The survey should include text only games and games illustrated by character graphics, bit-mapped graphics and vector graphics.

It should also include some of the dogs, not just the ‘best’ games, as they were just as important to the history, development and improvement of the genre, not to mention the nostalgia.

It all boils down to how many games you want to include.


Thanks for fully engaging with the question! I am not sure how many games would be included. I’m assuming that walkthroughs would be provided, since the emphasis would be on understanding the texts of the game and the features that make them unique. I think an instructor would try to cover however much would be feasible in a typical university semester.

The reason that Americans emphasize American games (and most of all Infocom) is because the sales of Infocom games set them apart.
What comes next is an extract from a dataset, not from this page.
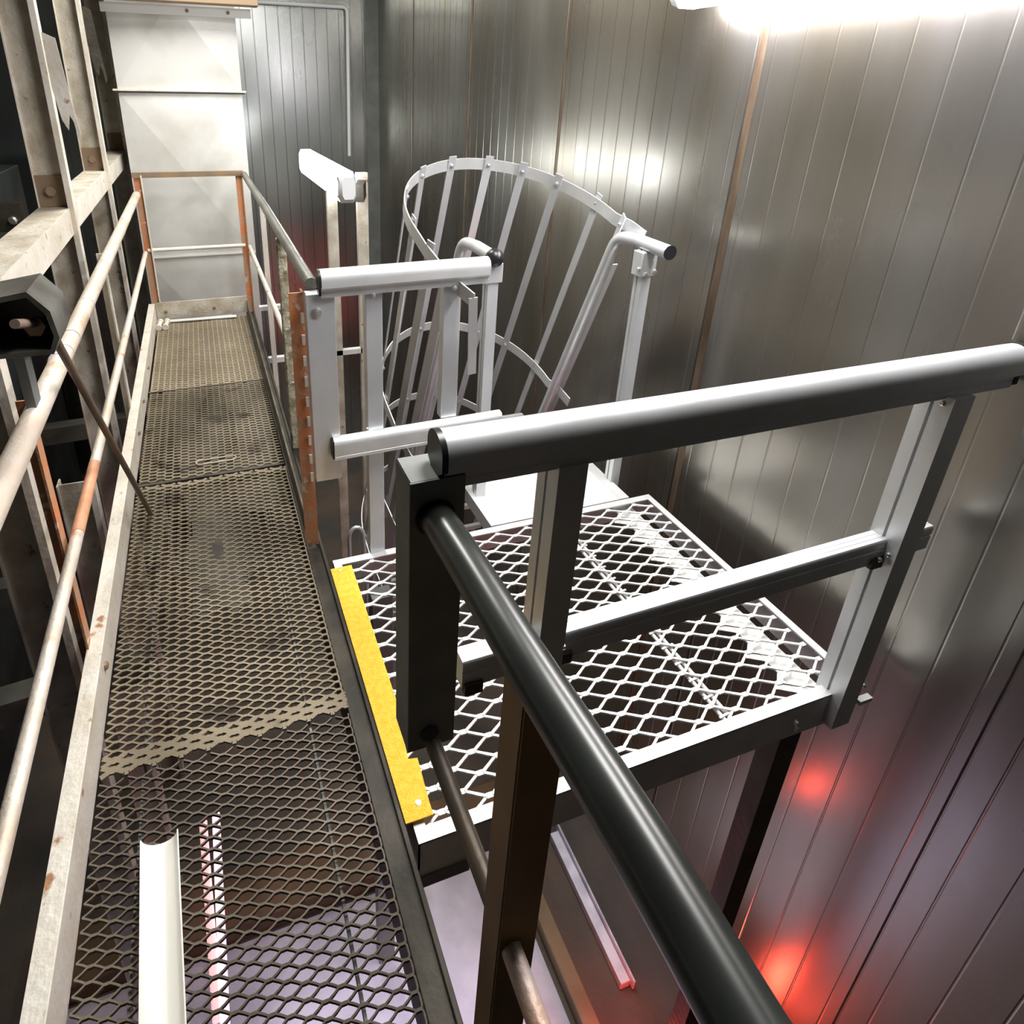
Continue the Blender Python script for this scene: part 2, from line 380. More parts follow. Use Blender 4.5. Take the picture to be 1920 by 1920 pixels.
# right railing of the far walkway
rr = thing('walkway_railing', 'weathered tube railing with mossy and rust orange posts on the right of the far walkway', 'railing', (.30, 3.3, 0))
MB().tube([(.305, 4.87, 1.02), (.303, 3.4, 1.03), (.293, 1.93, 1.035)], .021).build('top_tube', mat('dark_grey_tube', (.20, .20, .17), .35, .6, var=(.12, .12, .10), vs=5, bump=.2, bs=80), rr)
MB().tube([(.30, 4.87, .50), (.30, 2.80, .54)], .014).build('middle_tube', GALVL, rr)
p = MB(); p.bar((.295, 2.70, .013), (.292, 2.70, 1.02), .040, .035, up=(0, 1, 0)); p.build('post', MOSS, rr, bevel=.006)['label'] = 'mossy round-edged post'
p = MB(); p.bar((.248, 1.97, .02), (.248, 1.97, 1.0), .044, .008, up=(0, 1, 0)); p.bar((.270, 1.99, .013), (.270, 1.99, 1.0), .008, .045, up=(0, 1, 0)); p.build('post', RUST, rr)['label'] = 'rust orange angle post'
b = MB()
for k in range(9): b.box(.258, .268, 1.955, 1.962, .30 + k * .075, .335 + k * .075)
b.build('paint_flake', GALVL, rr)
MB().bar((.33, 3.9, -.3), (.33, 3.9, 1.0), .03, .03).build('post', GALVL, rr)

# near black railing
nr = thing('walkway_railing', 'thick black tube railing with brown post in the right foreground', 'railing', (.32, .5, 0))
pts = [(.318 + .0015 * math.sin(k * .5), .86 - .91 * k / 24, .925 + .030 * math.sin(math.pi * min(1, k / 16) / 2)) for k in range(25)]
MB().tube(pts, .0305, n=32).build('top_tube', BLACKT, nr)
MB().tube([(.318, .82, .39), (.318, .60, .395), (.318, .47, .40)], .0165).build('middle_tube', mat('scuffed_dark_tube', (.04, .042, .036), .4, .3, var=(.10, .075, .05), vs=5, vstr=.6, bump=.1, bs=70), nr)
MB().tube([(.318, .47, .40), (.318, .30, .39), (.318, .05, .38)], .0165).build('middle_tube', PIPER, nr)
p = MB(); p.bar((.328, .47, -1.2), (.328, .47, .93), .062, .006, up=(0, 1, 0)); p.bar((.298, .495, -1.2), (.298, .495, .93), .006, .05, up=(0, 1, 0)); p.build('post', BROWNP, nr)

# box adapter between black rail and aluminium rail
ad = thing('rail_adapter', 'grey sheet metal box adapter hanging between the black rail and the aluminium rail', 'bracket', (.32, .88, .36))
a = MB()
a.box(.272, .372, .845, .849, .35, 1.0); a.box(.272, .276, .849, .93, .35, 1.0); a.box(.368, .372, .849, .93, .35, 1.0); a.box(.272, .372, .849, .93, .996, 1.0)
a.build('channel_body', OLIVE, ad, bevel=.001)
MB().tube([(.318, .85, .925), (.318, .843, .925)], .036, n=28).build('weld_collar', BLACKT, ad)
MB().tube([(.318, .848, .392), (.318, .842, .392)], .02, n=20).build('weld_collar', BLACKT, ad)

# ================================================================== platform
pf = thing('access_platform', 'bright aluminium platform with open diamond mesh between walkway and sheet wall', 'platform', (1.0, 1.36, 0))
PX0, PX1, PY0, PY1 = .307, 1.69, .865, 1.872
f = MB()
f.box(PX0, PX1, PY0, PY0 + .004, -.125, 0); f.box(PX0, PX1, PY0, PY0 + .034, -.004, .001)
f.box(PX0, PX1, PY1 - .004, PY1, -.10, 0); f.box(PX0, PX1, PY1 - .030, PY1, -.004, .001)
f.box(PX0, PX0 + .004, PY0, PY1, -.10, 0); f.box(PX0, PX0 + .028, PY0, PY1, -.004, .0012)
f.box(PX1 - .004, PX1, PY0, PY1, -.10, 0); f.box(PX1 - .026, PX1, PY0, PY1, -.004, .0012)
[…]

They were not just a gaming phenomenon but a pop culture phenomenon. For a period, they were likely the most successful game publisher in America, and one of the most successful software publishers generally.

Obviously, the games from outside America are important. It’s just that the influence of Infocom over here is impossible to ignore.

This is a great list! I know very few of them. Some UK listeners of my podcast have written in with suggestions for games written outside of the US. I plan to play a few of them after my Infocom project is over. I’ll consider your recommendations as well.

I completely agree about “dogs.” I think that the class would ultimately be about legacy rather than quality (though many games will demonstrate both, of course!).


Here’s an IFDB list I made a while ago with the games I think are “historically important” or interesting for authors. Like Garry, I also have a specific niche, which is the Infocom, XYZZY award, and IFComp groups.

If I had to include some more out there stuff, I’d say the Unnkulia games (played a major role between Infocom and Inform in the communities that engaged with both, but aren’t my favorite). Scott Adams really should be on that list.


Thanks for this list. It’s enjoyable to read, and the comments explain everything. They even make sense to me, and my post-Infocom knowledge is quite spotty!

I’m surprised that I’d forgotten about Slouching Towards Bedlam. I remember liking it very much.